Kadın katliamları davalarını yakından takip eden Seray, "Kadınlara destek olan, sloganları ile mahkemeleri inleten kadınlar var. Ben de o kadınlardan biri olmak istiyorum. Onların yanında olmak istiyorum. Özsavunma yapan kadıların mahkemelerine de gidiyorum. Son olarak Nevin Yıldırım için Ankara'daydım. Hak arama meselesinde hiç tanımadığımız kadınlar da yer alıyor.  Özsavunma yapan kadınlara,'yanlız değilsin kardeşim' demek çok önemli.
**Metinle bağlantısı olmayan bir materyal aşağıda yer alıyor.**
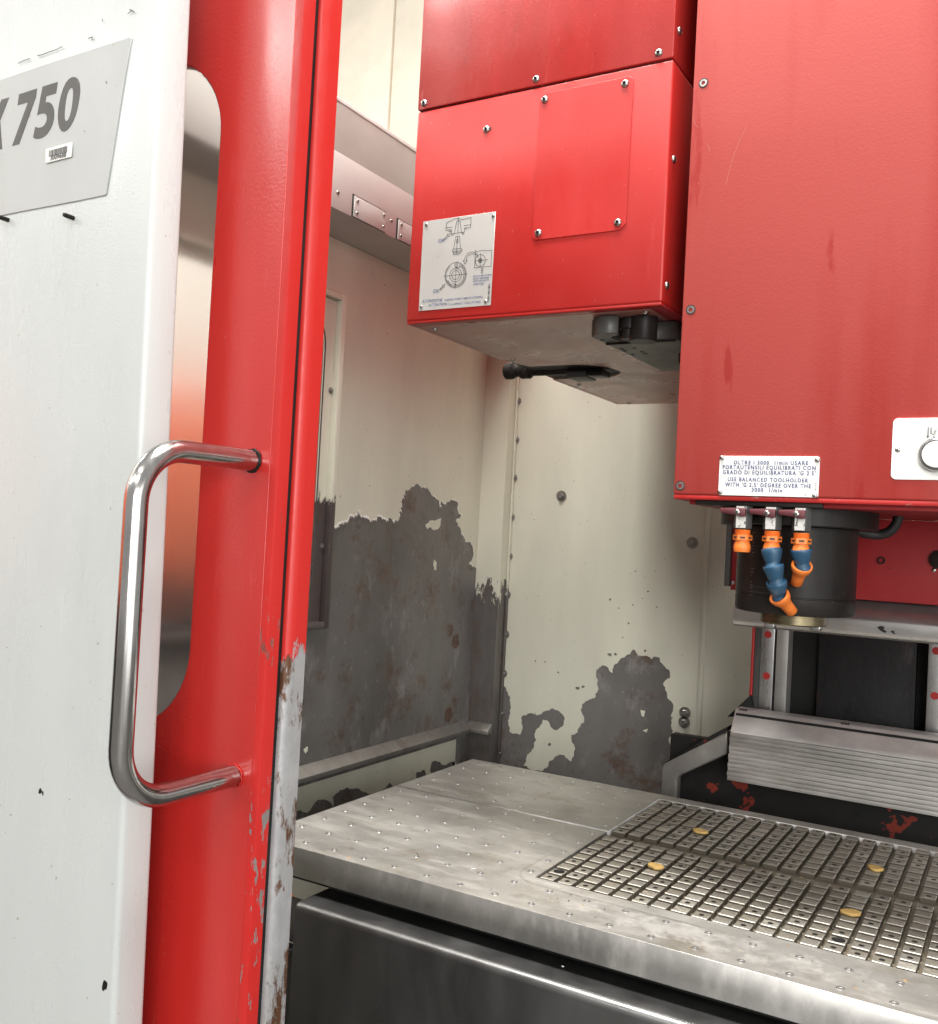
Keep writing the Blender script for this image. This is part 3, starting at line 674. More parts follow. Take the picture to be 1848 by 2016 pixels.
# horizontal tool lying in the slot
tl = thing('tool_holder', 'black tool holder lying in the slot under the red magazine', 'tool', (-.84, 1.765, 1.83))
Wt = axis((-.962, 1.762, 1.8405), (1, 0, 0)) @ Matrix.Diagonal((.60, .60, 1.0, 1.0))
lathe('shank', [(0, .062), (.0185, .062), (.0200, .066), (.0200, .20), (.017, .215), (0, .215)], Wt, 'black_oxide', tl, 24)
lathe('flange', [(0, 0), (.022, 0), (.0285, .004), (.0285, .018), (.021, .026), (.021, .034), (.0285, .040), (.0285, .046), (.0255, .049), (.0285, .052), (.0285, .058), (.02, .064), (0, .064)], Wt, 'black_oxide', tl, 28)
box('clamp_jaw', (-.77, -.735, 1.742, 1.785, 1.8215, 1.8330), 'black_oxide', tl, bevel=.003)
box('clamp_jaw', (-.815, -.772, 1.745, 1.800, 1.8195, 1.8330), 'valve_grey', tl, bevel=.003)

# tool change arm
ta = thing('tool_change_arm', 'black tool change arm with gripper under the right end of the red magazine', 'arm', (-.54, 1.42, 1.80))
ZA = 1.806
g0 = uv(VG, [(515, 455), (605, 410), (835, 410), (690, 545)], 'Z', ZA)
pa = uv(VG, [(515, 455), (605, 410), (832, 408)], 'Z', ZA); pbk = uv(VG, [(780, 585), (1390, 880)], 'Z', ZA)
rgt = -.470
cxg, cyg, rg = on(VG(900, 470), 'Z', ZA).x, on(VG(900, 470), 'Z', ZA).y, .022
gar = [(cxg + .006 + rg * math.cos(a), cyg + rg * math.sin(a)) for a in [math.radians(-100 - 160 * i / 10) for i in range(11)]]
arm = [pa[0], pa[1], pa[2]] + gar + [(rgt, gar[-1][1]), (rgt, 1.64), pbk[1], pbk[0]]
sheet('arm_plate', [arm], 'Z', ZA, 1, .027, 'arm_grey', ta, bevel=.0012)
box('step_edge', (-.583, rgt, cyg + .0245, cyg + .0275, ZA - .0035, ZA - .0002), 'black_oxide', ta, bevel=.0008)
lathe('gripper_pin', [(0, 0), (.011, 0), (.012, .002), (.012, .014), (.016, .015), (.016, .030), (0, .030)], Matrix.Translation((cxg + .012, cyg - .006, ZA - .004)), 'black_oxide', ta, 20)
lathe('arm_hub', [(0, 0), (.020, 0), (.021, .002), (.021, .040), (0, .040)], Matrix.Translation((-.512, cyg - .004, ZA - .008)), 'black_oxide', ta, 28)
for p in ((885, 600), (928, 622), (1045, 590), (1022, 667), (1135, 635), (1180, 658), (650, 489)):
    c = on(VG(*p), 'Z', ZA); lathe('bolt_hole', [(.0038, 0), (.0038, .0006), (.0028, .0008), (0, .0002)], axis((c.x, c.y, ZA), DZ), 'hole_dark', ta, 12)
for (a, b, yy, z0, z1, rr) in ((-.488, 0, 1.525, 1.752, 1.83, .0095), (-.470, 0, 1.535, 1.728, 1.83, .0100), (-.495, 0, 1.50, 1.79, 1.83, .008)):
    lathe('actuator_rod', [(0, z0), (rr * .8, z0), (rr, z0 + .003), (rr, z0 + .02), (rr * .9, z0 + .022), (rr * .9, z1), (0, z1)], Matrix.Translation((a, yy, 0)), 'black_oxide', ta, 18)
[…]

Ben de yazılarımla bunu yapmaya çalışıyorum. Haklarını arayan ve özsavunma yapan kadınların serbest bırakılması gerekir" diye belirtiyor. 
 
'Birbirimizin kirpiğini bile korumak…’
 
Şiddete karşı mücadele eden kadınları görmenin kendisine çok umut verdiğini söyleyen Seray, "Bu eylemlerde şunu anlıyorum. 'Kadınlar vardır' demek sadece bir slogan değil. Bu bana çok umut veriyor. Böyle zamanlarda insanlar diyor ki, 'Çıkıp bağırıyorsunuz da ne oluyor?' Aslında öyle değil. Dışarıya çıkamayan, sesini duyuramayan kadınların duvarlarını inceltmek için bir yöntemdir bu. Birbirimizin kirpiğini korumak da el vermek de çok anlamlı geliyor bana"  diyor. 
 
Seray Şahiner kimdir?
 
1984 yılında Bursa'da doğdu, İstanbul'da büyüdü. İlköğrenimi Oruçgazi İlköğretim Okulu'nda, liseyi Pertevniyal Anadolu Lisesi'nde okudu. 2003 yılında İstanbul Üniversitesi İletişim Fakültesi, Gazetecilik Bölümü'nü kazandı. Aynı yıl girdiği Aylık Paldır Kültür Dergisi Hayvan'da üç yıl çalıştı. Aylak Öykü Dergisi'nin yayın kurulunda yer aldı. Arkadaşlarıyla birlikte, Kaygan Zemin ve Kara Kuıtu isimli fanzinleri hazırladı. Marie Claire Dergisi'nde yazı işlerinde çalıştı. Televizyona dizi senaryosu yazdı. Senaryo Yazarları Derneği'nin açtığı atölyede Macit Koper ve Ümit Ünal'dan senaryo dersleri aldı. Uzun süre gitar ve resim dersi aldı, izcilik ve dağcılık yaptı. Dönemsel olarak, garsonluk, konfeksiyonda el işçiliği ve makinecilik yaptı. 2006 yılında Varlık Dergisi'nin düzenlediği Yaşar Nabi Nayır Öykü Ödülleri'nde "Gelin Başı" isimli öykü dosyası "Dikkate Değer" bulundu. Seray'ın son kitabı Kul ise yakın zamanda raflardaki yerini aldı.